Whitehead was born in Dukinfield in 1833 and died in Oldham in 1896. An account of this eminent botanist and member of our society appeared in The Journal of Botany for March, 1897. John Whitehead added much to our knowledge of British mosses and in 1875 collected on Ben Nevis a liverwort new to science. He corresponded with some of the most learned English bryologistsand his name was known to others on the continent. Although mainly interested in mosses be did not confine his attention to them. He was one of a party who first discovered Carex ornithopoda in Britain, and in August, 1883, added Chara braunii to our flora.

He became the first president of the Manchester Cryptogamic Society, and along with Mr. Joseph S. Rowse, was responsible for the Flora of Ashton-u-Lyne and District.

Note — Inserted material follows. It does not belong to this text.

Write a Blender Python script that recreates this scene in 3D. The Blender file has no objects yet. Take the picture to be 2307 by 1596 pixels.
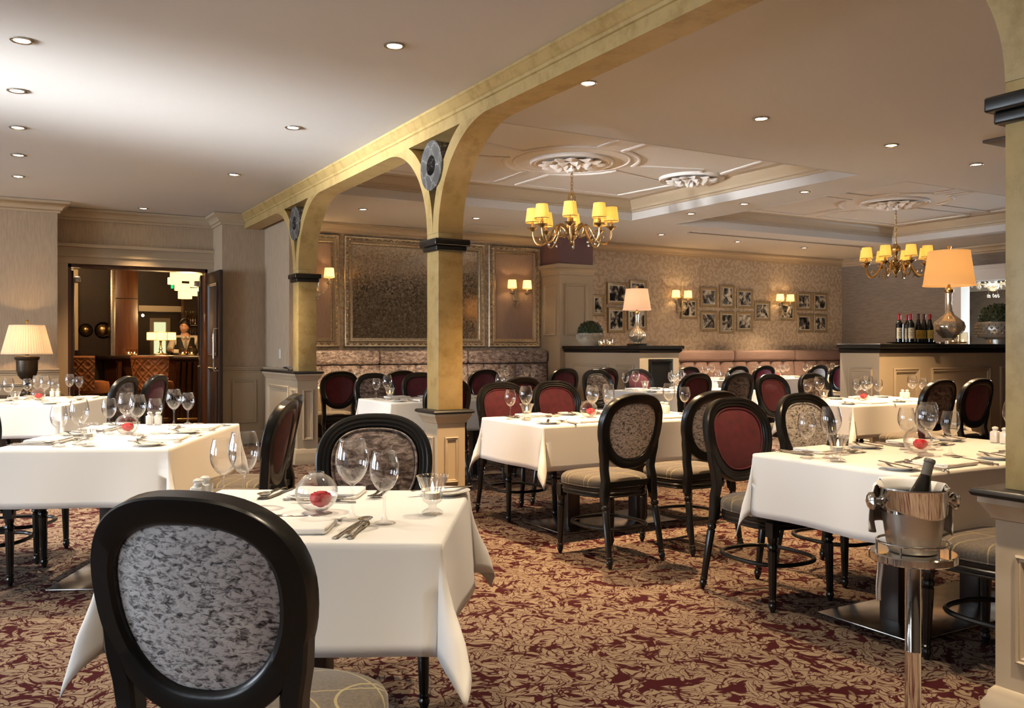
import bpy, bmesh, math, random
from mathutils import Vector, Matrix
random.seed(7)
PI = math.pi
C = bpy.context.scene.collection
SC = bpy.context.scene
# ------------------------------------------------------------------ camera frame (authoring help: pixel of the photo -> point of the room)
F, CX, HY, EYE = 2000.0, 1153.5, 785.0, 1.25
CO, SI = math.cos(math.radians(30)), 0.5
def at(px, py, h):
    Z = F*(EYE-h)/(py-HY); xc = (px-CX)/F*Z
    return (xc*CO+Z*SI, -xc*SI+Z*CO)
def atZ(px, Z):
    xc = (px-CX)/F*Z
    return (xc*CO+Z*SI, -xc*SI+Z*CO)
def atY(px, py, Y):
    k = (px-CX)/F; Z = Y/(CO-k*SI)
    return (Z*(k*CO+SI), EYE-(py-HY)*Z/F)
def atX(px, py, X):
    k = (px-CX)/F; Z = X/(k*CO+SI)
    return (Z*(CO-k*SI), EYE-(py-HY)*Z/F)
def rad(a): return math.radians(a)

# ------------------------------------------------------------------ mesh helpers
class MB:
    def __init__(s): s.v = []; s.f = []; s.M = None
    def add(s, vs, fs):
        o = len(s.v)
        if s.M is not None: vs = [tuple(s.M @ Vector(v)) for v in vs]
        s.v += [tuple(v) for v in vs]; s.f += [tuple(i+o for i in f) for f in fs]
        return s
    def box(s, x0, x1, y0, y1, z0, z1):
        v = [(x0,y0,z0),(x1,y0,z0),(x1,y1,z0),(x0,y1,z0),(x0,y0,z1),(x1,y0,z1),(x1,y1,z1),(x0,y1,z1)]
        return s.add(v, [(3,2,1,0),(4,5,6,7),(0,1,5,4),(1,2,6,5),(2,3,7,6),(3,0,4,7)])
    def lathe(s, prof, n=24, c=(0,0,0), rot=None, flute=0, fl=0.0, caps=True):
        vs = []; fs = []
        for r, z in prof:
            for i in range(n):
                a = 2*PI*i/n
                rr = r*(1+(fl*math.cos(flute*a) if flute else 0))
                p = Vector((rr*math.cos(a), rr*math.sin(a), z))
                if rot is not None: p = rot @ p
                vs.append((p.x+c[0], p.y+c[1], p.z+c[2]))
        m = len(prof)
        for j in range(m-1):
            for i in range(n):
                k = (i+1) % n
                fs.append((j*n+i, j*n+k, (j+1)*n+k, (j+1)*n+i))
        if caps:
            if prof[0][0] > 1e-4: fs.append(tuple(range(n-1, -1, -1)))
            if prof[-1][0] > 1e-4: fs.append(tuple((m-1)*n+i for i in range(n)))
        return s.add(vs, fs)
    def tube(s, pts, r, n=8, closed=False, flat=1.0):
        pts = [Vector(p) for p in pts]; m = len(pts)
        rs = r if isinstance(r, (list, tuple)) else [r]*m
        vs = []; fs = []; up = None
        for i, p in enumerate(pts):
            a = pts[(i-1) % m] if (closed or i > 0) else p
            b = pts[(i+1) % m] if (closed or i < m-1) else p
            t = (b-a)
            if t.length < 1e-9: t = Vector((0,0,1))
            t.normalize()
            if up is None:
                up = Vector((0,0,1)) if abs(t.z) < 0.9 else Vector((1,0,0))
            x = t.cross(up)
            if x.length < 1e-6: x = t.cross(Vector((0,1,0)))
            x.normalize(); u = x.cross(t).normalized(); up = u
            for k in range(n):
                an = 2*PI*k/n
                vs.append(p + x*(rs[i]*math.cos(an)) + u*(rs[i]*flat*math.sin(an)))
        for i in range(m if closed else m-1):
            j = (i+1) % m
            for k in range(n):
                l = (k+1) % n
                fs.append((i*n+k, i*n+l, j*n+l, j*n+k))
        if not closed:
            fs.append(tuple(range(n-1, -1, -1))); fs.append(tuple((m-1)*n+k for k in range(n)))
        return s.add([tuple(v) for v in vs], fs)
    def prism(s, poly, z0, z1, fn=None):
        # poly of (a,b); fn maps (a,b,z)->xyz
        fn = fn or (lambda a, b, z: (a, b, z)); n = len(poly)
        vs = [fn(a, b, z0) for a, b in poly] + [fn(a, b, z1) for a, b in poly]
        fs = [tuple(range(n-1, -1, -1)), tuple(range(n, 2*n))]
        for i in range(n):
            j = (i+1) % n; fs.append((i, j, n+j, n+i))
        return s.add(vs, fs)
    def rings(s, rings, closed=True, cap0=True, cap1=True):
        n = len(rings[0]); vs = [p for r in rings for p in r]; fs = []
        for j in range(len(rings)-1):
            for i in range(n if closed else n-1):
                k = (i+1) % n
                fs.append((j*n+i, j*n+k, (j+1)*n+k, (j+1)*n+i))
        if cap0: fs.append(tuple(range(n-1, -1, -1)))
        if cap1: fs.append(tuple((len(rings)-1)*n+i for i in range(n)))
        return s.add(vs, fs)
    def grid(s, fn, us, vs_):
        vs = [fn(u, v) for v in vs_ for u in us]; n = len(us); fs = []
        for j in range(len(vs_)-1):
            for i in range(n-1):
                fs.append((j*n+i, j*n+i+1, (j+1)*n+i+1, (j+1)*n+i))
        return s.add(vs, fs)
    def sphere(s, c, r, n=12, m=8, sc=(1,1,1)):
        vs = []; fs = []
        for j in range(m+1):
            t = PI*j/m
            for i in range(n):
                a = 2*PI*i/n
                vs.append((c[0]+r*sc[0]*math.sin(t)*math.cos(a), c[1]+r*sc[1]*math.sin(t)*math.sin(a), c[2]+r*sc[2]*math.cos(t)))
        for j in range(m):
            for i in range(n):
                k = (i+1) % n
                fs.append((j*n+i, (j+1)*n+i, (j+1)*n+k, j*n+k))
        return s.add(vs, fs)
    def mesh(s, name, bevel=0, seg=2, sharp=38, fix=True, smooth=True):
        me = bpy.data.meshes.new(name)
        me.from_pydata(s.v, [], s.f); me.update()
        bm = bmesh.new(); bm.from_mesh(me)
        bmesh.ops.remove_doubles(bm, verts=bm.verts, dist=1e-6)
        if fix: bmesh.ops.recalc_face_normals(bm, faces=bm.faces)
        if bevel:
            ed = [e for e in bm.edges if len(e.link_faces) == 2 and e.calc_face_angle(0) > rad(30)]
            bmesh.ops.bevel(bm, geom=ed, offset=bevel, segments=seg, profile=0.5, affect='EDGES', clamp_overlap=True)
        bm.to_mesh(me); bm.free()
        if smooth:
            me.polygons.foreach_set('use_smooth', [True]*len(me.polygons))
            me.set_sharp_from_angle(angle=rad(sharp))
        me.update()
        return me
    def build(s, name, mat, parent=None, loc=None, **kw):
        me = s.mesh(name, **kw)
        if mat is not None: me.materials.append(mat)
        o = bpy.data.objects.new(name, me); C.objects.link(o)
        if parent is not None: o.parent = parent
        if loc is not None: o.location = loc
        return o
def tag(o, label=None, cat=None, group=None, kind=None):
    if label: o['label'] = label
    if cat: o['category'] = cat
    if group: o['group'] = group
    if kind: o['kind'] = kind
    return o
def thing(name, label, cat, loc=(0,0,0), rz=0, group=None, kind=None):
    o = bpy.data.objects.new(name, None); C.objects.link(o)
    o.empty_display_size = 0.1
    o.location = loc; o.rotation_euler = (0,0,rz)
    return tag(o, label, cat, group, kind)
KIDS = {}
def kids(o): return list(o.children)
def copy_tree(o, parent=None):
    c = o.copy(); C.objects.link(c)
    if parent is not None: c.parent = parent; c.matrix_parent_inverse = o.matrix_parent_inverse
    for ch in o.children: copy_tree(ch, c)
    return c
USED = set()
def place(proto, loc, rz, label, group=None):
    if proto.name not in USED:
        USED.add(proto.name); o = proto
    else:
        o = copy_tree(proto)
    o.location = loc; o.rotation_euler = (0,0,rz)
    if 'group' in o: del o['group']
    return tag(o, label, None, group)
def struct(o, label=None):
    o['kind'] = 'structure'
    if label: o['label'] = label
    return o

# ------------------------------------------------------------------ materials
def newmat(name):
    m = bpy.data.materials.new(name); m.use_nodes = True
    nt = m.node_tree; nt.nodes.clear()
    out = nt.nodes.new('ShaderNodeOutputMaterial'); b = nt.nodes.new('ShaderNodeBsdfPrincipled')
    nt.links.new(b.outputs[0], out.inputs[0])
    return m, nt, b, out
def N(nt, t, **kw):
    n = nt.nodes.new(t)
    for k, v in kw.items(): setattr(n, k, v)
    return n
def setb(b, col=None, rough=None, metal=None, spec=None, coat=None, sheen=None, trans=None, ior=None):
    if col is not None: b.inputs['Base Color'].default_value = (*col, 1)
    if rough is not None: b.inputs['Roughness'].default_value = rough
    if metal is not None: b.inputs['Metallic'].default_value = metal
    if spec is not None: b.inputs['Specular IOR Level'].default_value = spec
    if coat is not None: b.inputs['Coat Weight'].default_value = coat
    if sheen is not None: b.inputs['Sheen Weight'].default_value = sheen
    if trans is not None: b.inputs['Transmission Weight'].default_value = trans
    if ior is not None: b.inputs['IOR'].default_value = ior
def ramp(nt, stops, interp='LINEAR'):
    r = N(nt, 'ShaderNodeValToRGB'); r.color_ramp.interpolation = interp
    e = r.color_ramp.elements
    while len(e) > 1: e.remove(e[-1])
    e[0].position = stops[0][0]; e[0].color = (*stops[0][1], 1)
    for p, c in stops[1:]:
        x = e.new(p); x.color = (*c, 1)
    return r
def math_(nt, op, a, b=None, c=None):
    n = N(nt, 'ShaderNodeMath', operation=op)
    for i, x in enumerate((a, b, c)):
        if x is None: continue
        if isinstance(x, (int, float)): n.inputs[i].default_value = x
        else: nt.links.new(x, n.inputs[i])
    return n.outputs[0]
def coords(nt, scale=(1,1,1), loc=(0,0,0), rot=(0,0,0)):
    tc = N(nt, 'ShaderNodeTexCoord'); mp = N(nt, 'ShaderNodeMapping')
    mp.inputs['Scale'].default_value = scale; mp.inputs['Location'].default_value = loc; mp.inputs['Rotation'].default_value = rot
    nt.links.new(tc.outputs['Object'], mp.inputs[0]); return mp.outputs[0]
def bump(nt, b, h, strength=0.2, dist=0.01):
    n = N(nt, 'ShaderNodeBump'); n.inputs['Strength'].default_value = strength; n.inputs['Distance'].default_value = dist
    nt.links.new(h, n.inputs['Height']); nt.links.new(n.outputs[0], b.inputs['Normal'])
def plain(name, col, rough=0.5, metal=0, spec=None, coat=None, var=0.0, vs=8, sheen=None, bstr=0.0, bscale=60):
    m, nt, b, out = newmat(name); setb(b, col, rough, metal, spec, coat, sheen)
    if var or bstr:
        v = coords(nt)
        if var:
            n = N(nt, 'ShaderNodeTexNoise'); n.inputs['Scale'].default_value = vs; n.inputs['Detail'].default_value = 4
            nt.links.new(v, n.inputs['Vector'])
            r = ramp(nt, [(0.3, tuple(c*(1-var) for c in col)), (0.7, tuple(min(1, c*(1+var)) for c in col))])
            nt.links.new(n.outputs[0], r.inputs[0]); nt.links.new(r.outputs[0], b.inputs['Base Color'])
        if bstr:
            n2 = N(nt, 'ShaderNodeTexNoise'); n2.inputs['Scale'].default_value = bscale; n2.inputs['Detail'].default_value = 3
            nt.links.new(v, n2.inputs['Vector']); bump(nt, b, n2.outputs[0], bstr, 0.005)
    return m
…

Mr. John Butterworth, F.R.M.S., On the occasion of his death in June, 1900, at the age of 70, the Oldham Chronicle referred to him as cotton expert, scientist, inventor, and author. He was a member of the Manchester Literary and Philosophical Society, and the Royal Microscopical Society, to whom he read a paper in 1896 on a photomicrographic camera he had designed chiefly to facilitate the study of opaque objects, and in particular the study of palaeobotany. For many years he worked as a colleague of Prof. W. C. Williamson in the study of the fossilised plants of the Lancashire and Yorkshire coalfields.

Dr. W. Watson, A.L.S., the well-known lichenologist, was elected an Honorary Member of the society in 1905. Dr. Watson, who before leaving to reside in Somerset had lived in Greenfield, presented to the society a few years ago a manuscript flora of our area.

Mr. Fred Taylor (1871-1949) the distinguished conchologist and ornithologist was elected an Honorary Member in 1903. A fine collection of British land and freshwater shells was presented to the town in 1898.

Mr. Taylor’s collection of eggs of British breeding birds which is one of the finest in the country can be seen at Gallery Oldham along with the above botanical collections and Mr. Nield’s geological collections.


Dr. J. V. Watson,  a later president of the society, was well-known for his work on anthropology, and in 1935 printed and published himself a work of over 300 pages, entitled Our Miocene Ancestors.